I could move rapidly downstream just fishing what I thought might be the hot-spots, or I could fish every inch. The spot where I had arrived was a boiling torrent of water that I decided was unfishable, just far too fast, but a hundred yards downstream it looked better. The river had not slowed down but I could tell from the rippled surface that the bed was regular with no big boulders and that the current was not channeled in one spot but was spread evenly across the stream.  This meant that I could start fishing by my feet and then slowly lengthen my cast to cover the middle and then the far bank. The only problem was that both banks were lined with alder trees.

If you have watched fly-fishermen you will have seen that the flies weigh nothing and that all of our effort goes into snaking the line out behind us then shooting it forwards to our target. You just can't do this with trees behind you. The answer is to roll the line upstream and flip it forwards without snagging the trees, or the bridge of your nose, or your hat. A soft rod (with the action spread along the entire rod) might do this but very slowly, and not if there is any wind. A stiffer rod has most of the action in the tip making the turn-over faster and letting you punch the line across the stream. The downside is that stiff rods can pull the hook out of a trout's mouth or snap the line. For this kind of fishing most people chose a short, light, soft actioned rod that will work under the trees at close range. Every rod is different, especially if it was made by hand from cane, possibly 70 years ago. Mine was meant for bigger things, but lost the top few inches in an accident. So it is still soft actioned, but stiffer than was intended. It roll-casts perfectly but lacks finesse when presenting a dry fly but this makes it ideal for wet fly fishing.

I slid down the bank and put my back against a tree while I worked out a few yards of line then flipped it straight out into the river. I fed it a bit of line to keep it running straight and deep and then took a second cast a bit further out and felt a tick in the line. Definitely a trout, because that's the only sizeable fish that can live in these conditions. I know from my childhood tiddler-catching that, lurking under stones, there will be bullheads and loaches and maybe lampreys but they will never take my flies. The only way to catch them is with a net or with deft hands.

And so I caught my first trout on the old rod. It was not a big one, but I pumped the air with success. took several photographs and smoked a precious cigar in celebration. The aromatic smoke also helped to keep the midges off for a few precious minutes, allowing me to savour the moment.

I fished downstream with confidence and caught six more fish. The largest was in the big pool where a beck flowed in from the opposite shore creating a stream of ripples that bore fresh fish-food down from the hills. The slow water of the deepest pools would have been the most productive areas on a dry fly but my nymphs aroused no interest at all. they needs a good flow to bring them to life.

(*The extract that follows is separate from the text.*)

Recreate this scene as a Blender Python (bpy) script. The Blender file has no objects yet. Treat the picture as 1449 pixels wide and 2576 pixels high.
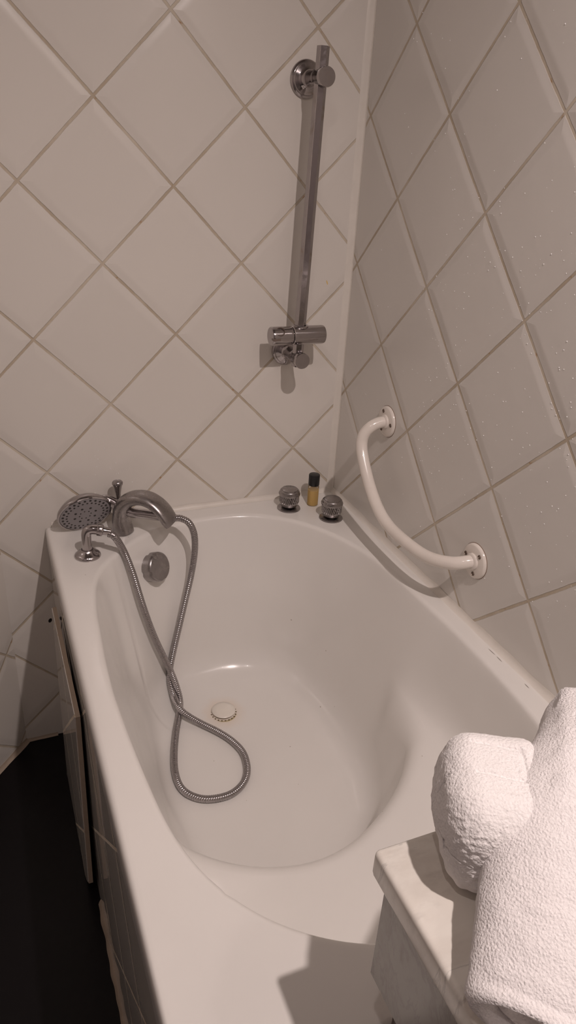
import bpy, bmesh, math, random
from mathutils import Vector, Matrix, noise
random.seed(7)
PI = math.pi
scn = bpy.context.scene
COL = scn.collection
V = Vector

# ------------------------------------------------------------------ materials
def new_mat(name):
    m = bpy.data.materials.new(name); m.use_nodes = True
    nt = m.node_tree; b = nt.nodes['Principled BSDF']
    return m, nt, b

def nd(nt, typ, **kw):
    n = nt.nodes.new(typ)
    for k, v in kw.items(): setattr(n, k, v)
    return n

def mth(nt, op, a, b=None, c=None, clamp=False):
    n = nt.nodes.new('ShaderNodeMath'); n.operation = op; n.use_clamp = clamp
    for i, x in enumerate((a, b, c)):
        if x is None: continue
        if isinstance(x, (int, float)): n.inputs[i].default_value = x
        else: nt.links.new(x, n.inputs[i])
    return n.outputs[0]

def smooth(nt, x, lo, hi, a=0.0, b=1.0):
    n = nt.nodes.new('ShaderNodeMapRange'); n.interpolation_type = 'SMOOTHSTEP'
    nt.links.new(x, n.inputs['Value'])
    n.inputs['From Min'].default_value = lo; n.inputs['From Max'].default_value = hi
    n.inputs['To Min'].default_value = a; n.inputs['To Max'].default_value = b
    return n.outputs['Result']

def mix(nt, fac, a, b):
    n = nt.nodes.new('ShaderNodeMix'); n.data_type = 'RGBA'
    if isinstance(fac, (int, float)): n.inputs[0].default_value = fac
    else: nt.links.new(fac, n.inputs[0])
    for i, x in ((6, a), (7, b)):
        if isinstance(x, tuple): n.inputs[i].default_value = (*x, 1)
        else: nt.links.new(x, n.inputs[i])
    return n.outputs[2]

def tile_mat(name, du, u0, z0, tile=(.74, .70, .65), rough=.22, gw=.0025, bk=1, ior=1.5, marks=()):
    """square glazed tiles set on the diamond; du = horizontal direction of the wall"""
    m, nt, b = new_mat(name); L = nt.links.new
    tc = nd(nt, 'ShaderNodeTexCoord'); S = .203
    # small waviness of the grout lines
    nz = nd(nt, 'ShaderNodeTexNoise'); nz.inputs['Scale'].default_value = 9; L(tc.outputs['Object'], nz.inputs['Vector'])
    wob = mth(nt, 'MULTIPLY', mth(nt, 'SUBTRACT', nz.outputs['Fac'], .5), .0035)
    dot = nd(nt, 'ShaderNodeVectorMath', operation='DOT_PRODUCT'); L(tc.outputs['Object'], dot.inputs[0]); dot.inputs[1].default_value = (du[0], du[1], 0)
    sp = nd(nt, 'ShaderNodeSeparateXYZ'); L(tc.outputs['Object'], sp.inputs[0])
    u = mth(nt, 'SUBTRACT', dot.outputs['Value'], u0); z = mth(nt, 'SUBTRACT', sp.outputs['Z'], z0)
    p = mth(nt, 'ADD', mth(nt, 'DIVIDE', mth(nt, 'ADD', mth(nt, 'ADD', u, z), wob), math.sqrt(2)*S), 100)
    q = mth(nt, 'ADD', mth(nt, 'DIVIDE', mth(nt, 'ADD', mth(nt, 'SUBTRACT', u, z), wob), math.sqrt(2)*S), 100)
    pp = mth(nt, 'MULTIPLY', mth(nt, 'PINGPONG', p, .5), S); qq = mth(nt, 'MULTIPLY', mth(nt, 'PINGPONG', q, .5), S)
    d = mth(nt, 'MINIMUM', pp, qq)
    edge = nd(nt, 'ShaderNodeTexNoise'); edge.inputs['Scale'].default_value = 60; edge.inputs['Detail'].default_value = 4; L(tc.outputs['Object'], edge.inputs['Vector'])
    d2 = mth(nt, 'ADD', d, mth(nt, 'MULTIPLY', mth(nt, 'SUBTRACT', edge.outputs['Fac'], .5), .0018))
    mask = smooth(nt, d2, gw-.0006, gw+.0006)            # 0 grout, 1 tile
    # per tile randomness
    cx = nd(nt, 'ShaderNodeCombineXYZ'); L(mth(nt, 'FLOOR', p), cx.inputs[0]); L(mth(nt, 'FLOOR', q), cx.inputs[1])
    wn = nd(nt, 'ShaderNodeTexWhiteNoise', noise_dimensions='3D'); L(cx.outputs[0], wn.inputs['Vector'])
    ws = nd(nt, 'ShaderNodeSeparateColor'); L(wn.outputs['Color'], ws.inputs[0])
    # pillowed edges, slightly uneven setting
    pil = smooth(nt, d, .000, .020)
    tp = mth(nt, 'MULTIPLY', mth(nt, 'FRACT', p), mth(nt, 'MULTIPLY', mth(nt, 'SUBTRACT', ws.outputs[0], .5), .0028))
    tq = mth(nt, 'MULTIPLY', mth(nt, 'FRACT', q), mth(nt, 'MULTIPLY', mth(nt, 'SUBTRACT', ws.outputs[1], .5), .0028))
    h = mth(nt, 'ADD', mth(nt, 'ADD', mth(nt, 'MULTIPLY', pil, .0016), mth(nt, 'MULTIPLY', mask, .0008)), mth(nt, 'ADD', tp, tq))
    n2 = nd(nt, 'ShaderNodeTexNoise'); n2.inputs['Scale'].default_value = 14; n2.inputs['Detail'].default_value = 2; L(tc.outputs['Object'], n2.inputs['Vector'])
    h = mth(nt, 'ADD', h, mth(nt, 'MULTIPLY', n2.outputs['Fac'], .0006))
    bp = nd(nt, 'ShaderNodeBump'); bp.inputs['Strength'].default_value = 1; bp.inputs['Distance'].default_value = bk; b.inputs['IOR'].default_value = ior
    L(h, bp.inputs['Height']); L(bp.outputs['Normal'], b.inputs['Normal'])
    # stray marks on the glaze
    def spot(c0, sx_, sz_, ang=0):
        mp_ = nd(nt, 'ShaderNodeMapping', vector_type='TEXTURE'); L(tc.outputs['Object'], mp_.inputs['Vector'])
        mp_.inputs['Location'].default_value = c0; mp_.inputs['Rotation'].default_value = (0, ang, 0); mp_.inputs['Scale'].default_value = (sx_, 1, sz_)
        ln = nd(nt, 'ShaderNodeVectorMath', operation='LENGTH'); L(mp_.outputs[0], ln.inputs[0])
        return smooth(nt, ln.outputs['Value'], .8, 1.1, 1, 0)
    # colours
    t2 = tuple(c*.965 for c in tile)
    tc_ = mix(nt, ws.outputs[2], tile, t2)
    gn = nd(nt, 'ShaderNodeTexNoise'); gn.inputs['Scale'].default_value = 6; gn.inputs['Detail'].default_value = 5; gn.inputs['Roughness'].default_value = .7; L(tc.outputs['Object'], gn.inputs['Vector'])
    g = mix(nt, smooth(nt, gn.outputs['Fac'], .38, .66), (.50, .42, .32), (.63, .56, .46))
    g = mix(nt, smooth(nt, edge.outputs['Fac'], .62, .75), g, (.40, .24, .12))
    fin = mix(nt, mask, g, tc_)
    for c0, sx_, sz_, ang, cc_ in marks: fin = mix(nt, spot(c0, sx_, sz_, ang), fin, cc_)
    L(fin, b.inputs['Base Color'])
    L(smooth(nt, mask, 0, 1, .75, rough), b.inputs['Roughness'])
    b.inputs['Specular IOR Level'].default_value = .5
    return m

def plain(name, col, rough=.4, metal=0, bump=None, spec=.5, coat=0):
    m, nt, b = new_mat(name)
    b.inputs['Base Color'].default_value = (*col, 1); b.inputs['Roughness'].default_value = rough
    b.inputs['Metallic'].default_value = metal; b.inputs['Specular IOR Level'].default_value = spec
    b.inputs['Coat Weight'].default_value = coat
    tc = nd(nt, 'ShaderNodeTexCoord')
    nz = nd(nt, 'ShaderNodeTexNoise'); nz.inputs['Scale'].default_value = 40; nz.inputs['Detail'].default_value = 4
    nt.links.new(tc.outputs['Object'], nz.inputs['Vector'])
    nt.links.new(mix(nt, nz.outputs['Fac'], tuple(c*.94 for c in col), tuple(min(1, c*1.05) for c in col)), b.inputs['Base Color'])
    if bump:
        bp = nd(nt, 'ShaderNodeBump'); bp.inputs['Distance'].default_value = bump[1]; bp.inputs['Strength'].default_value = 1
        n3 = nd(nt, 'ShaderNodeTexNoise'); n3.inputs['Scale'].default_value = bump[0]; n3.inputs['Detail'].default_value = 3
        nt.links.new(tc.outputs['Object'], n3.inputs['Vector']); nt.links.new(n3.outputs['Fac'], bp.inputs['Height']); nt.links.new(bp.outputs['Normal'], b.inputs['Normal'])
    return m

def chrome(name, col=(.44, .41, .41), lo=.10, hi=.22, scale=60):
    """chrome with a film of lime scale"""
    m, nt, b = new_mat(name); L = nt.links.new
    tc = nd(nt, 'ShaderNodeTexCoord')
    nz = nd(nt, 'ShaderNodeTexNoise'); nz.inputs['Scale'].default_value = scale; nz.inputs['Detail'].default_value = 5; nz.inputs['Roughness'].default_value = .65
    L(tc.outputs['Object'], nz.inputs['Vector'])
    f = smooth(nt, nz.outputs['Fac'], .40, .68)
    L(mix(nt, f, col, tuple(c*.93 for c in col)), b.inputs['Base Color'])
    L(smooth(nt, f, 0, 1, lo, hi), b.inputs['Roughness'])
    b.inputs['Metallic'].default_value = 1
    bp = nd(nt, 'ShaderNodeBump'); bp.inputs['Distance'].default_value = .00006; L(nz.outputs['Fac'], bp.inputs['Height']); L(bp.outputs['Normal'], b.inputs['Normal'])
    return m

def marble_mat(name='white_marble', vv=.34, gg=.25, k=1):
    m, nt, b = new_mat(name); L = nt.links.new
    tc = nd(nt, 'ShaderNodeTexCoord')
    mp = nd(nt, 'ShaderNodeMapping'); mp.inputs['Rotation'].default_value = (.4, .2, .5); mp.inputs['Scale'].default_value = (1, 2.4, 1.3)
    L(tc.outputs['Object'], mp.inputs['Vector'])
    n1 = nd(nt, 'ShaderNodeTexNoise'); n1.inputs['Scale'].default_value = 7; n1.inputs['Detail'].default_value = 8; n1.inputs['Roughness'].default_value = .62; n1.inputs['Distortion'].default_value = 1.2
    L(mp.outputs[0], n1.inputs['Vector'])
    n2 = nd(nt, 'ShaderNodeTexNoise'); n2.inputs['Scale'].default_value = 24; n2.inputs['Detail'].default_value = 6; n2.inputs['Roughness'].default_value = .6
    L(mp.outputs[0], n2.inputs['Vector'])
    vein = smooth(nt, mth(nt, 'ABSOLUTE', mth(nt, 'SUBTRACT', n1.outputs['Fac'], .56)), .0, .035, 1, 0)
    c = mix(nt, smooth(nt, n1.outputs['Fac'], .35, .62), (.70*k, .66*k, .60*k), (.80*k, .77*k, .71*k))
    c = mix(nt, mth(nt, 'MULTIPLY', vein, vv), c, (.30, .28, .27))
    c = mix(nt, mth(nt, 'MULTIPLY', smooth(nt, n2.outputs['Fac'], .48, .72), gg), c, (.30, .27, .25))
    L(c, b.inputs['Base Color']); b.inputs['Roughness'].default_value = .24
    return m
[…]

The climb back to the cottage was straight up-hill and it wore me out. My socks were bunched into the toes of my wellies and I was sweating when I arrived at the gate, but I was un-crushable. I was reliving the days of my father and my uncle, even my great grandfather. They all fished this way but they would have returned with a wicker creel full of fish. I only brought home photographs. Just as they had done, in the living room of the house, I lay my assembled rod along the nails in the 200 year old beams that had probably been put there for that very purpose.